Write out the material exactly. Do not include the pictures.
%%
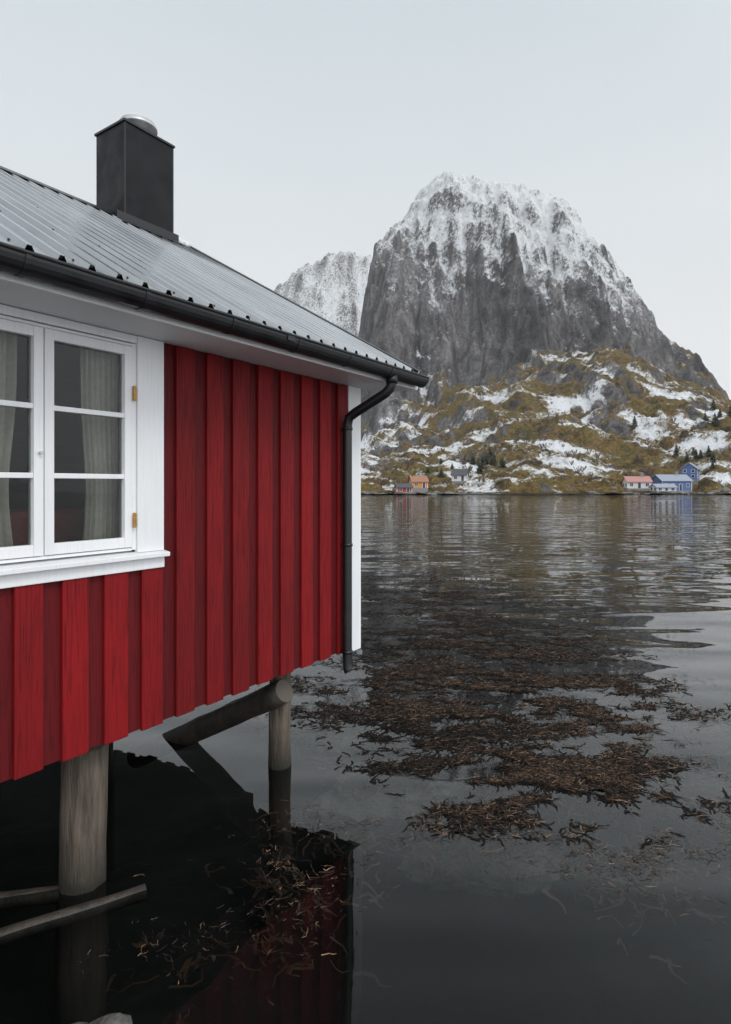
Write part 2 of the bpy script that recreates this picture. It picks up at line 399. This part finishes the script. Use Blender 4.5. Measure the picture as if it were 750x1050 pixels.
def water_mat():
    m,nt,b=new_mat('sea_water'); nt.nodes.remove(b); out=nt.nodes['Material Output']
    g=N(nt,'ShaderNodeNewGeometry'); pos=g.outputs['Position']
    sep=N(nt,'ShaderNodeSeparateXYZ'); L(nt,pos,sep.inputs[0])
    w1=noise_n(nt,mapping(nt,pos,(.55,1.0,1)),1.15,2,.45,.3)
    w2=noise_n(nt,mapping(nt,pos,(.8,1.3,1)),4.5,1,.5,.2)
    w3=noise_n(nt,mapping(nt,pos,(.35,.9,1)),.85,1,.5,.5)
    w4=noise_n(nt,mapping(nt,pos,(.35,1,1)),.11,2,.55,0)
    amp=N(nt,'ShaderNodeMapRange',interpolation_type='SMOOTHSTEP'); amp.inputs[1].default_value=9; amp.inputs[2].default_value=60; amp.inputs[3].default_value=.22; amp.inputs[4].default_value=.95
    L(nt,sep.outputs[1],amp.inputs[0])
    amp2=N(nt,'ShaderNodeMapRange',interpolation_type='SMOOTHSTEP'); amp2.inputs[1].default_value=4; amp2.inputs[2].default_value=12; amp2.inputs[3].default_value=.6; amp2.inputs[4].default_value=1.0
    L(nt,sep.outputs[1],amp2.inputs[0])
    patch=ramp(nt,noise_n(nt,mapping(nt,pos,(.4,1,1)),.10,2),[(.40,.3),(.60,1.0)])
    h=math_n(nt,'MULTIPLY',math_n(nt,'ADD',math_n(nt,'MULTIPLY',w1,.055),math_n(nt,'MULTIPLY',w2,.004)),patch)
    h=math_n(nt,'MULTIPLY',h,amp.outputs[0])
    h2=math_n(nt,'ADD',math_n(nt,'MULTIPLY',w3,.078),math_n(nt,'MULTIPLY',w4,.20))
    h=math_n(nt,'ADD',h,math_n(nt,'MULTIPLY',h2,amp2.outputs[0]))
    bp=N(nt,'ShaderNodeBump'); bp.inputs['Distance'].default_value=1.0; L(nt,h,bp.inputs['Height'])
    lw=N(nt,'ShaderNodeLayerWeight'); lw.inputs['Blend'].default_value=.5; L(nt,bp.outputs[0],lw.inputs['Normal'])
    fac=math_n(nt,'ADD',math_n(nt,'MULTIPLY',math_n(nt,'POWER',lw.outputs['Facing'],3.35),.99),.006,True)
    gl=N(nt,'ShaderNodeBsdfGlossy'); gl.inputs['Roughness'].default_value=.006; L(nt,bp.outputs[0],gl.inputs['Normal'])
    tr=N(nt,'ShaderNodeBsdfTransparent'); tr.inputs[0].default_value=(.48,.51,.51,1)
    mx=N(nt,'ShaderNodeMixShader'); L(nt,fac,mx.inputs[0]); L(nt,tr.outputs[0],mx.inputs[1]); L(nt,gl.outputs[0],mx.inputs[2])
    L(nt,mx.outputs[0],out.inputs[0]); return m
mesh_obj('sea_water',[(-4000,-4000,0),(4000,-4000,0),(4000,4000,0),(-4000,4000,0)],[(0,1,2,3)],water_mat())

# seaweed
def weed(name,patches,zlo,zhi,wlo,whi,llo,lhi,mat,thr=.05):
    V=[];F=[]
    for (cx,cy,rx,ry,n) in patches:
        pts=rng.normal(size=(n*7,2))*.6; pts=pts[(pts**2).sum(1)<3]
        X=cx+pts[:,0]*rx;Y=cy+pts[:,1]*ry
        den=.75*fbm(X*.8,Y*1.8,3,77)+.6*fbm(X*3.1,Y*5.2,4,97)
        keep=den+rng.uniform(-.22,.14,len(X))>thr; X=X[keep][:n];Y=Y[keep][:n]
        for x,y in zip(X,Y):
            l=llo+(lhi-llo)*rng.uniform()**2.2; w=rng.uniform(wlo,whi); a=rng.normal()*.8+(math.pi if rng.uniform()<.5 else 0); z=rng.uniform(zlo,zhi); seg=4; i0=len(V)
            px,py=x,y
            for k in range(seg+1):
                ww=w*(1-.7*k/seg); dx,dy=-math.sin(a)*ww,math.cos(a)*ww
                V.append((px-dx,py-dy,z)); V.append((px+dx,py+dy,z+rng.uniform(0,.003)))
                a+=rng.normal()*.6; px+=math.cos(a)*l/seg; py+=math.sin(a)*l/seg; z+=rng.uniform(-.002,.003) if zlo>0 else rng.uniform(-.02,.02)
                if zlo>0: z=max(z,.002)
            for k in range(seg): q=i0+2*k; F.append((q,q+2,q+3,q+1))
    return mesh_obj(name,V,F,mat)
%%
| EXERCISE ANSWER |
Write part 2 of the bpy script that recreates this picture. It picks up at line 399. This part finishes the script. Use Blender 4.5. Measure the picture as if it were 750x1050 pixels.
def water_mat():
    m,nt,b=new_mat('sea_water'); nt.nodes.remove(b); out=nt.nodes['Material Output']
    g=N(nt,'ShaderNodeNewGeometry'); pos=g.outputs['Position']
    sep=N(nt,'ShaderNodeSeparateXYZ'); L(nt,pos,sep.inputs[0])
    w1=noise_n(nt,mapping(nt,pos,(.55,1.0,1)),1.15,2,.45,.3)
    w2=noise_n(nt,mapping(nt,pos,(.8,1.3,1)),4.5,1,.5,.2)
    w3=noise_n(nt,mapping(nt,pos,(.35,.9,1)),.85,1,.5,.5)
    w4=noise_n(nt,mapping(nt,pos,(.35,1,1)),.11,2,.55,0)
    amp=N(nt,'ShaderNodeMapRange',interpolation_type='SMOOTHSTEP'); amp.inputs[1].default_value=9; amp.inputs[2].default_value=60; amp.inputs[3].default_value=.22; amp.inputs[4].default_value=.95
    L(nt,sep.outputs[1],amp.inputs[0])
    amp2=N(nt,'ShaderNodeMapRange',interpolation_type='SMOOTHSTEP'); amp2.inputs[1].default_value=4; amp2.inputs[2].default_value=12; amp2.inputs[3].default_value=.6; amp2.inputs[4].default_value=1.0
    L(nt,sep.outputs[1],amp2.inputs[0])
    patch=ramp(nt,noise_n(nt,mapping(nt,pos,(.4,1,1)),.10,2),[(.40,.3),(.60,1.0)])
    h=math_n(nt,'MULTIPLY',math_n(nt,'ADD',math_n(nt,'MULTIPLY',w1,.055),math_n(nt,'MULTIPLY',w2,.004)),patch)
    h=math_n(nt,'MULTIPLY',h,amp.outputs[0])
    h2=math_n(nt,'ADD',math_n(nt,'MULTIPLY',w3,.078),math_n(nt,'MULTIPLY',w4,.20))
    h=math_n(nt,'ADD',h,math_n(nt,'MULTIPLY',h2,amp2.outputs[0]))
    bp=N(nt,'ShaderNodeBump'); bp.inputs['Distance'].default_value=1.0; L(nt,h,bp.inputs['Height'])
    lw=N(nt,'ShaderNodeLayerWeight'); lw.inputs['Blend'].default_value=.5; L(nt,bp.outputs[0],lw.inputs['Normal'])
    fac=math_n(nt,'ADD',math_n(nt,'MULTIPLY',math_n(nt,'POWER',lw.outputs['Facing'],3.35),.99),.006,True)
    gl=N(nt,'ShaderNodeBsdfGlossy'); gl.inputs['Roughness'].default_value=.006; L(nt,bp.outputs[0],gl.inputs['Normal'])
    tr=N(nt,'ShaderNodeBsdfTransparent'); tr.inputs[0].default_value=(.48,.51,.51,1)
    mx=N(nt,'ShaderNodeMixShader'); L(nt,fac,mx.inputs[0]); L(nt,tr.outputs[0],mx.inputs[1]); L(nt,gl.outputs[0],mx.inputs[2])
    L(nt,mx.outputs[0],out.inputs[0]); return m
mesh_obj('sea_water',[(-4000,-4000,0),(4000,-4000,0),(4000,4000,0),(-4000,4000,0)],[(0,1,2,3)],water_mat())

# seaweed
def weed(name,patches,zlo,zhi,wlo,whi,llo,lhi,mat,thr=.05):
    V=[];F=[]
    for (cx,cy,rx,ry,n) in patches:
        pts=rng.normal(size=(n*7,2))*.6; pts=pts[(pts**2).sum(1)<3]
        X=cx+pts[:,0]*rx;Y=cy+pts[:,1]*ry
        den=.75*fbm(X*.8,Y*1.8,3,77)+.6*fbm(X*3.1,Y*5.2,4,97)
        keep=den+rng.uniform(-.22,.14,len(X))>thr; X=X[keep][:n];Y=Y[keep][:n]
        for x,y in zip(X,Y):
            l=llo+(lhi-llo)*rng.uniform()**2.2; w=rng.uniform(wlo,whi); a=rng.normal()*.8+(math.pi if rng.uniform()<.5 else 0); z=rng.uniform(zlo,zhi); seg=4; i0=len(V)
            px,py=x,y
            for k in range(seg+1):
                ww=w*(1-.7*k/seg); dx,dy=-math.sin(a)*ww,math.cos(a)*ww
                V.append((px-dx,py-dy,z)); V.append((px+dx,py+dy,z+rng.uniform(0,.003)))
                a+=rng.normal()*.6; px+=math.cos(a)*l/seg; py+=math.sin(a)*l/seg; z+=rng.uniform(-.002,.003) if zlo>0 else rng.uniform(-.02,.02)
                if zlo>0: z=max(z,.002)
            for k in range(seg): q=i0+2*k; F.append((q,q+2,q+3,q+1))
    return mesh_obj(name,V,F,mat)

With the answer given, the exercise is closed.